▶ [Set exercise]: Extract each line of the data below exactly as written.
================================
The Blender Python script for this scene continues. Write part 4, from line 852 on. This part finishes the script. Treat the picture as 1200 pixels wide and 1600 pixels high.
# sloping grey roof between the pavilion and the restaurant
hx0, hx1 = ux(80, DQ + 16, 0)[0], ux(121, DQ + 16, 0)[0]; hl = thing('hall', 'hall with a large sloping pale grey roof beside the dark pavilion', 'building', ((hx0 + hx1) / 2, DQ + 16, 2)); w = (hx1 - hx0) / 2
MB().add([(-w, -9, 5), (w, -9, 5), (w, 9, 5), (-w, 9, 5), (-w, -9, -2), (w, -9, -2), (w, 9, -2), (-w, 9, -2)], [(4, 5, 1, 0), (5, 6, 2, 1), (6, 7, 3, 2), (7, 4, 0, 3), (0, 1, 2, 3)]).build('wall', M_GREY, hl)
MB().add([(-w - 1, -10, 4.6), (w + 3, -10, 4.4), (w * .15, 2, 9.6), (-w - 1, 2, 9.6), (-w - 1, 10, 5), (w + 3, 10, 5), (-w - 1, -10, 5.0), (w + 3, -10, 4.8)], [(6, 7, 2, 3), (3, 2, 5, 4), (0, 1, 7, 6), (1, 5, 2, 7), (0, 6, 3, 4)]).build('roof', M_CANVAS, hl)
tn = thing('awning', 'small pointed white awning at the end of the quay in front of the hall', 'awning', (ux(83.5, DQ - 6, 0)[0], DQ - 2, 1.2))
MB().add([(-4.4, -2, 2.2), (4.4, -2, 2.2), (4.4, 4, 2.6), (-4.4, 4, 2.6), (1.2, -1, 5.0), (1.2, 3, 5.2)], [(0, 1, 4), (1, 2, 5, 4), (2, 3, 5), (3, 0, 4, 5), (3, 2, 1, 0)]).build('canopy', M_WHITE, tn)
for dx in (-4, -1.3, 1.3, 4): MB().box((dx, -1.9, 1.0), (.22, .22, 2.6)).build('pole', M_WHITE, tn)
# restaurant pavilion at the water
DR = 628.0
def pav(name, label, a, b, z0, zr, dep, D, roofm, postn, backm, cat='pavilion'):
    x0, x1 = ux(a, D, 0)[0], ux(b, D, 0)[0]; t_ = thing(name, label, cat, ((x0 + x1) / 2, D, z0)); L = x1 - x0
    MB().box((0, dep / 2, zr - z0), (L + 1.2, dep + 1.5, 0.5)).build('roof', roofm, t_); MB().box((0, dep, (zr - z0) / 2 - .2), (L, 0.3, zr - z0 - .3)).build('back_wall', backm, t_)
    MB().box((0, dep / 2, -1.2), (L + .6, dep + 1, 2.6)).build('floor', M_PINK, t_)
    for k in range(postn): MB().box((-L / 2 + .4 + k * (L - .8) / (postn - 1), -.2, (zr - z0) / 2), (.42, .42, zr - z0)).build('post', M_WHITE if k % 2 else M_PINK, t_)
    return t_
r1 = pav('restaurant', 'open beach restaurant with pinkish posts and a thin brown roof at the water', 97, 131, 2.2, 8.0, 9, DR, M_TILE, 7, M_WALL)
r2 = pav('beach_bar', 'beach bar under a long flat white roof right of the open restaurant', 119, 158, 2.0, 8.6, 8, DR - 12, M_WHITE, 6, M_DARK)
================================
▶ [Correct result]:
The Blender Python script for this scene continues. Write part 4, from line 852 on. This part finishes the script. Treat the picture as 1200 pixels wide and 1600 pixels high.
# sloping grey roof between the pavilion and the restaurant
hx0, hx1 = ux(80, DQ + 16, 0)[0], ux(121, DQ + 16, 0)[0]; hl = thing('hall', 'hall with a large sloping pale grey roof beside the dark pavilion', 'building', ((hx0 + hx1) / 2, DQ + 16, 2)); w = (hx1 - hx0) / 2
MB().add([(-w, -9, 5), (w, -9, 5), (w, 9, 5), (-w, 9, 5), (-w, -9, -2), (w, -9, -2), (w, 9, -2), (-w, 9, -2)], [(4, 5, 1, 0), (5, 6, 2, 1), (6, 7, 3, 2), (7, 4, 0, 3), (0, 1, 2, 3)]).build('wall', M_GREY, hl)
MB().add([(-w - 1, -10, 4.6), (w + 3, -10, 4.4), (w * .15, 2, 9.6), (-w - 1, 2, 9.6), (-w - 1, 10, 5), (w + 3, 10, 5), (-w - 1, -10, 5.0), (w + 3, -10, 4.8)], [(6, 7, 2, 3), (3, 2, 5, 4), (0, 1, 7, 6), (1, 5, 2, 7), (0, 6, 3, 4)]).build('roof', M_CANVAS, hl)
tn = thing('awning', 'small pointed white awning at the end of the quay in front of the hall', 'awning', (ux(83.5, DQ - 6, 0)[0], DQ - 2, 1.2))
MB().add([(-4.4, -2, 2.2), (4.4, -2, 2.2), (4.4, 4, 2.6), (-4.4, 4, 2.6), (1.2, -1, 5.0), (1.2, 3, 5.2)], [(0, 1, 4), (1, 2, 5, 4), (2, 3, 5), (3, 0, 4, 5), (3, 2, 1, 0)]).build('canopy', M_WHITE, tn)
for dx in (-4, -1.3, 1.3, 4): MB().box((dx, -1.9, 1.0), (.22, .22, 2.6)).build('pole', M_WHITE, tn)
# restaurant pavilion at the water
DR = 628.0
def pav(name, label, a, b, z0, zr, dep, D, roofm, postn, backm, cat='pavilion'):
    x0, x1 = ux(a, D, 0)[0], ux(b, D, 0)[0]; t_ = thing(name, label, cat, ((x0 + x1) / 2, D, z0)); L = x1 - x0
    MB().box((0, dep / 2, zr - z0), (L + 1.2, dep + 1.5, 0.5)).build('roof', roofm, t_); MB().box((0, dep, (zr - z0) / 2 - .2), (L, 0.3, zr - z0 - .3)).build('back_wall', backm, t_)
    MB().box((0, dep / 2, -1.2), (L + .6, dep + 1, 2.6)).build('floor', M_PINK, t_)
    for k in range(postn): MB().box((-L / 2 + .4 + k * (L - .8) / (postn - 1), -.2, (zr - z0) / 2), (.42, .42, zr - z0)).build('post', M_WHITE if k % 2 else M_PINK, t_)
    return t_
r1 = pav('restaurant', 'open beach restaurant with pinkish posts and a thin brown roof at the water', 97, 131, 2.2, 8.0, 9, DR, M_TILE, 7, M_WALL)
r2 = pav('beach_bar', 'beach bar under a long flat white roof right of the open restaurant', 119, 158, 2.0, 8.6, 8, DR - 12, M_WHITE, 6, M_DARK)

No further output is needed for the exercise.